No dia 7 de fevereiro, o Ministério da Educação – MEC encaminhou ofício às universidades federais alertando que manifestações políticas nas instituições de ensino podem configurar “imoralidade administrativa” e serem alvo de punições disciplinares. A orientação é baseada numa recomendação de 2019 do procurador-chefe da República em Goiás, Ailton Benedito de Souza, na qual o procurador afirma que “uma manifestação política contrária ou favorável ao governo representa malferir o princípio da impessoalidade”.
Segundo a citação do MEC ao texto do procurador, caberia punição a comentário ou ato político ocorrido “no espaço físico onde funcionam os serviços públicos; bem assim, ao se utilizarem páginas eletrônicas oficiais, redes de comunicações e outros meios institucionais para promover atos dessa natureza”.
O advogado da RCSM Advocacia Pedro Henrique Koeche Cunha, entretanto, destaca que os servidores têm direito de se manifestar politicamente garantido pela Constituição.

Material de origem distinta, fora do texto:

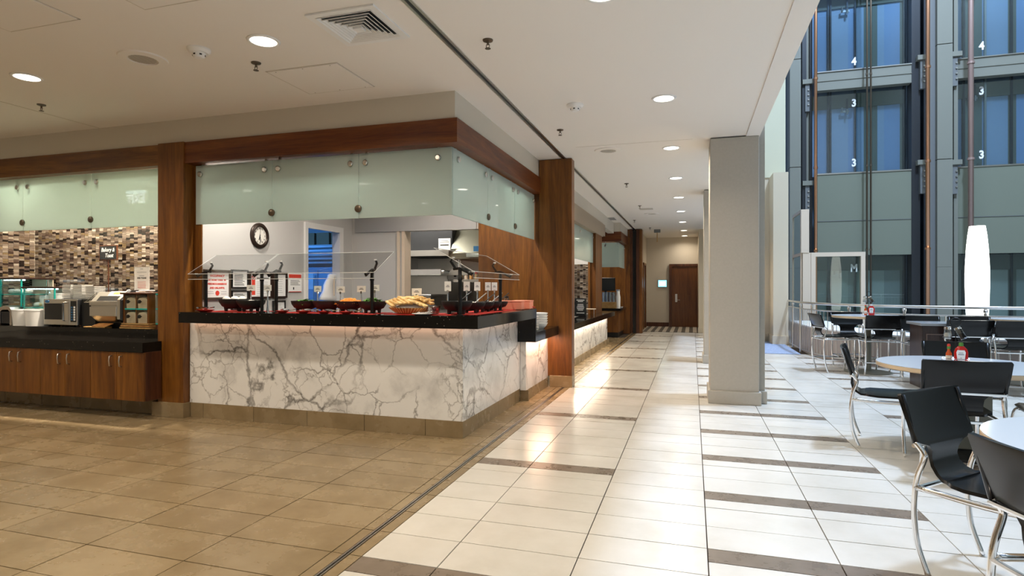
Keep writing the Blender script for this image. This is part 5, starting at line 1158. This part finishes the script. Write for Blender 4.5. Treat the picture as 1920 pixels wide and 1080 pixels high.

A Carta Magna traz no seu artigo 5º o “direito à liberdade” e destaca, no seu inciso IV, que “é livre a manifestação do pensamento, sendo vedado o anonimato”. No seu artigo 220, o texto constitucional reforça que “a manifestação do pensamento, a criação, a expressão e a informação, sob qualquer forma, processo ou veículo não sofrerão qualquer restrição, observado o disposto nesta Constituição”.
– O ofício encaminhado pelo MEC é mais um exemplo da forma como o Governo Federal atua para calar os professores, os servidores técnicos, os estudantes e a comunidade acadêmica das universidades e dos institutos federais e demonstra, novamente, o autoritarismo e o desapreço pela democracia do Presidente da República – observa Pedro.
Nesta semana, a Controladoria-Geral da União – CGU publicou os extratos de dois Termos de Ajustamento de Conduta – TAC assinados pelo ex-reitor da Universidade Federal de Pelotas – UFPel e coordenador das pesquisas de prevalência do Coronavírus no Brasil, Pedro Curi Hallal, e pelo pró-reitor de Extensão da universidade, Eraldo dos Santos Pinheiro. Eles foram alvo de processos preliminares abertos a partir de uma denúncia do deputado Bibo Nunes (PSL-RS). Nos documentos, eles se comprometem a não realizar manifestação “desrespeitosa e de desapreço” em relação ao presidente da República, Jair Bolsonaro, por dois anos.
É importante relembrar, contudo, que em 2018 o Supremo Tribunal Federal – STF garantiu, em processo julgado à unanimidade, a livre manifestação do pensamento e das ideias em universidades. A ADPF 548 foi ajuizada pela procuradora-geral da república, Raquel Dodge, contra decisões de juízes eleitorais que determinaram a busca e a apreensão de panfletos e materiais de campanha eleitoral em universidades e nas dependências das sedes de associações de docentes, proibiram aulas com temática eleitoral e reuniões e assembleias de natureza política, impondo a interrupção de manifestações públicas de apreço ou reprovação a candidatos nas eleições gerais de 2018 em universidades federais e estaduais. Em um trecho do voto condutor do julgamento, a relatora da decisão, Ministra Cármen Lúcia, consignou que “impedir a manifestação do diferente e à livre manifestação de todas as formas de apreender, aprender e manifestar a sua compreensão de mundo é algemar as liberdades, destruir o direito e exterminar a democracia”.
– Não será um procurador da república ou um TAC que impedirão a comunidade acadêmica de se manifestar. Inclusive, a liberdade de expressão, a autonomia universitária e a liberdade de cátedra já foram asseguradas e reafirmadas em diversas situações pelo Supremo Tribunal Federal e por outros tribunais brasileiros. Qualquer tipo de medida do Governo Federal no sentido de calar as instituições e os seus servidores é ilegal e passível de questionamento na via administrativa e judicial – reforça o advogado Pedro Henrique Koeche Cunha.